Academic self-efficacy
The Academic Self-Efficacy Questionnaire was used to assess academic self-efficacy (Pintrich & De Groot, 1990), and the Chinese version of this scale showed good reliability and validity (Liang, 2000). It has 22 items: 11 items for academic ability self-efficacy (e.g., “I believe that I have the ability to get good grades in my study.”); and 11 items for academic behavior self-efficacy (e.g., “I always listen carefully in class and don’t think about anything else.”). Each item was presented on a 5-point Likert-type scale, ranging from 1 (strongly disagree) to 5 (strongly agree). A higher score on one dimension indicate a stronger sense of academic ability self-efficacy or academic behavior self-efficacy. For the current sample, the internal consistency of Cronbach’s alpha of the total score was 0.89, and good internal consistency characterized the subscales of academic behavior self-efficacy (α = 0.90), and academic ability self-efficacy (α = 0.80).
Learning engagement
The Learning Engagement Scale was used to assess learning engagement (Schaufeli et al., 2002), and the Chinese version of this scale showed good reliability and validity (Fang et al., 2008). It has 17 items: 6 items for vigor (e.g., “When I study, I feel full of energy.”); 5 items for dedication (e.g., “I am very passionate about my study.”); and 6 items for absorption (e.g., “When I studied, I forgot everything around me.”). Each item was presented on a 7-point Likert-type scale, ranging from 1 (strongly disagree) to 7 (strongly agree). Higher scores on one dimension indicate stronger student commitment to vigor, dedication or absorption. For the current sample, the internal consistency Cronbach’s alpha of the total score was 0.95, and good internal consistency characterized the subscales of vigor (α = 0.86), dedication (α = 0.88), and absorption (α = 0.89).
Data analysis
In this study, a network model consisting of eight variables was estimated: three variables representing the three specific facets of perceived teacher autonomy support (i.e., learning support, emotional support and ability support), two variables representing the two specific facets of academic self-efficacy (i.e., academic ability self-efficacy and academic behavior self-efficacy), and three variables representing the three specific facets of learning engagement (i.e., vigor, dedication and absorption). The data were standardized for all variables.

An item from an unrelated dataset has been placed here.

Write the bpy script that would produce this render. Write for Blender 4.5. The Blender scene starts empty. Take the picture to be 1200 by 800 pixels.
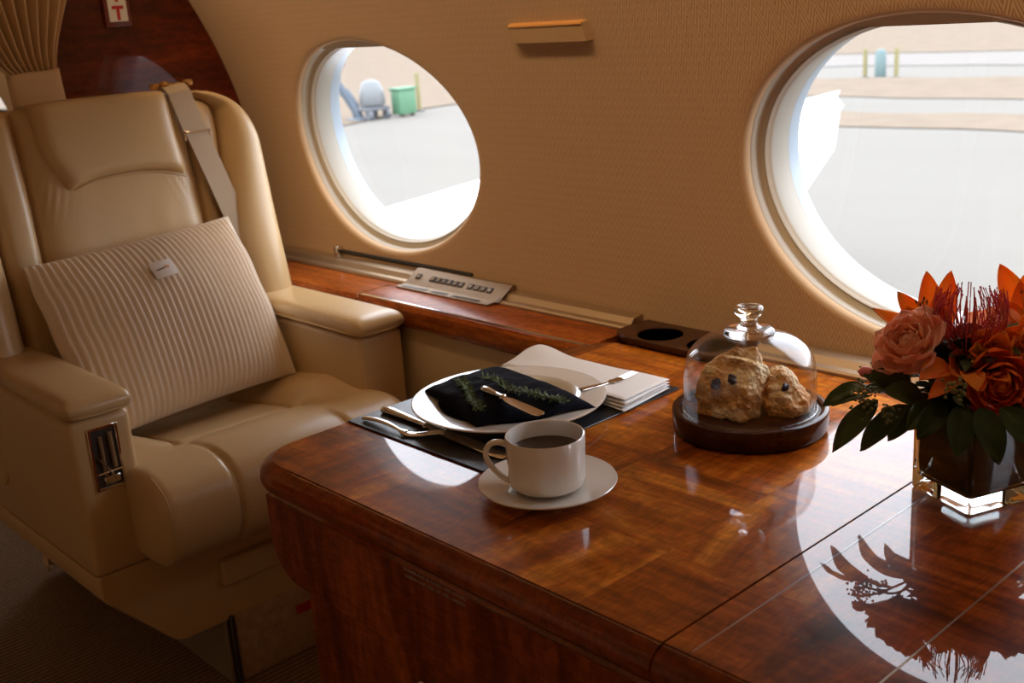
import bpy, bmesh, math, random
from mathutils import Vector, Matrix, noise
random.seed(7)
SC = bpy.context.scene
COL = SC.collection
V = Vector
PI = math.pi

# ------------------------------------------------------------------ helpers
def smooth(me, ang=None):
    for p in me.polygons: p.use_smooth = True
    if ang:
        try: me.set_sharp_from_angle(angle=math.radians(ang))
        except Exception: pass

class G:
    """geometry collector in world coordinates"""
    def __init__(s): s.v = []; s.f = []; s.uv = None
    def add(s, vs, fs):
        n = len(s.v); s.v += [tuple(v) for v in vs]; s.f += [tuple(i + n for i in f) for f in fs]; return s
    def box(s, a, b, bev=0.0, seg=2, rot=None, piv=None):
        bm = bmesh.new(); bmesh.ops.create_cube(bm, size=1)
        for v in bm.verts:
            v.co = V(((a[0]+b[0])/2 + v.co.x*(b[0]-a[0]), (a[1]+b[1])/2 + v.co.y*(b[1]-a[1]), (a[2]+b[2])/2 + v.co.z*(b[2]-a[2])))
        if bev: bmesh.ops.bevel(bm, geom=bm.edges[:], offset=bev, segments=seg, profile=0.5, affect='EDGES')
        if rot is not None:
            p = V(piv) if piv else (V(a)+V(b))/2
            for v in bm.verts: v.co = rot @ (v.co - p) + p
        bm.verts.index_update()
        s.add([v.co[:] for v in bm.verts], [[v.index for v in f.verts] for f in bm.faces]); bm.free(); return s
    def grid(s, fn, n, m, closeu=False, closev=False, flip=False):
        vs = [fn(i/(n if closeu else n-1), j/(m if closev else m-1)) for i in range(n) for j in range(m)]
        fs = []
        for i in range(n if closeu else n-1):
            for j in range(m if closev else m-1):
                a = i*m+j; b = ((i+1) % n)*m+j; c = ((i+1) % n)*m+(j+1) % m; d = i*m+(j+1) % m
                fs.append((a, d, c, b) if flip else (a, b, c, d))
        return s.add(vs, fs)
    def lathe(s, prof, c=(0, 0, 0), n=48, M=None, sx=1, sy=1):
        vs = []
        for r, z in prof:
            for k in range(n):
                a = 2*PI*k/n; p = V((r*sx*math.cos(a), r*sy*math.sin(a), z))
                if M: p = M @ p
                vs.append(p + V(c))
        fs = []
        for i in range(len(prof)-1):
            for k in range(n):
                fs.append((i*n+k, i*n+(k+1) % n, (i+1)*n+(k+1) % n, (i+1)*n+k))
        fs.append(tuple(range(n-1, -1, -1))); fs.append(tuple((len(prof)-1)*n+k for k in range(n)))
        return s.add(vs, fs)
    def tube(s, pts, r, n=8, flat=1.0, up=(0, 0, 1)):
        pts = [V(p) for p in pts]; N = len(pts)
        rr = r if isinstance(r, (list, tuple)) else [r]*N
        vs = []; u = V(up)
        for i, p in enumerate(pts):
            t = (pts[min(i+1, N-1)] - pts[max(i-1, 0)]).normalized()
            a = t.cross(u)
            if a.length < 1e-4: a = t.cross(V((1, 0.1, 0)))
            a.normalize(); b = a.cross(t).normalized()
            for k in range(n):
                w = 2*PI*k/n; vs.append(p + a*math.cos(w)*rr[i] + b*math.sin(w)*rr[i]*flat)
        fs = [(i*n+k, i*n+(k+1) % n, (i+1)*n+(k+1) % n, (i+1)*n+k) for i in range(N-1) for k in range(n)]
        fs.append(tuple(range(n-1, -1, -1))); fs.append(tuple((N-1)*n+k for k in range(n)))
        return s.add(vs, fs)
    def ribbon(s, pts, wid, th, side):
        """flat strap: pts path, side = function i->side vector"""
        pts = [V(p) for p in pts]; N = len(pts); vs = []
        for i, p in enumerate(pts):
            t = (pts[min(i+1, N-1)] - pts[max(i-1, 0)]).normalized(); sd = V(side(i)).normalized()
            nn = t.cross(sd).normalized(); w = wid(i) if callable(wid) else wid
            for a, b in ((-1, -1), (1, -1), (1, 1), (-1, 1)):
                vs.append(p + sd*a*w/2 + nn*b*th/2)
        fs = [(i*4+k, i*4+(k+1) % 4, (i+1)*4+(k+1) % 4, (i+1)*4+k) for i in range(N-1) for k in range(4)]
        fs += [(3, 2, 1, 0), tuple((N-1)*4+k for k in range(4))]
        return s.add(vs, fs)
    def build(s, name, mat, parent=None, sm=True, ang=40, at=None, sub=0):
        me = bpy.data.meshes.new(name)
        off = V((0, 0, 0))
        if parent is not None:
            off = V(parent['_w'])
        elif at is not None: off = V(at)
        me.from_pydata([V(v) - off for v in s.v], [], s.f); me.update()
        bm = bmesh.new(); bm.from_mesh(me); bmesh.ops.recalc_face_normals(bm, faces=bm.faces[:]); bm.to_mesh(me); bm.free()
        if sm: smooth(me, ang)
        if mat: me.materials.append(mat)
        o = bpy.data.objects.new(name, me); COL.objects.link(o)
        if parent is not None: o.parent = parent; o['_w'] = list(off)
        else: o.location = off; o['_w'] = list(off)
        if sub:
            md = o.modifiers.new('sub', 'SUBSURF'); md.levels = sub; md.render_levels = sub
        return o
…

To estimate the network, the qgraph package in R was used to establish a regularized partial correlation network, which can shrink very weak edges to zero (Epskamp & Fried, 2018). A visual graph of the network can be obtained, where the network graph consists of “nodes” of variables, and the connections between these nodes are called “edges”. Blue edges indicate positive correlations between nodes, while red edges indicate negative correlations. The width and saturation of the edges indicate the strength of the correlations between pairs of nodes, with wider and more saturated edges indicating stronger correlations. The layout mechanism of the network graph is based on the Fruchterman-Reingold algorithm, which brings the more strongly correlated nodes closer together (Fruchterman & Reingold, 1991).
The centrality indices of each node are calculated to measure the importance of the node in the network structure. Since closeness and betweenness are not reliably estimated in psychological networks (Epskamp et al., 2018a), we only focused on strength for the centrality. Strength centrality of a node refers to the sum of the absolute values of all edges connected to that node within the network. And the networktools package in R was used to find bridge nodes, which are highly related to nodes from another constructs (Jones et al., 2021).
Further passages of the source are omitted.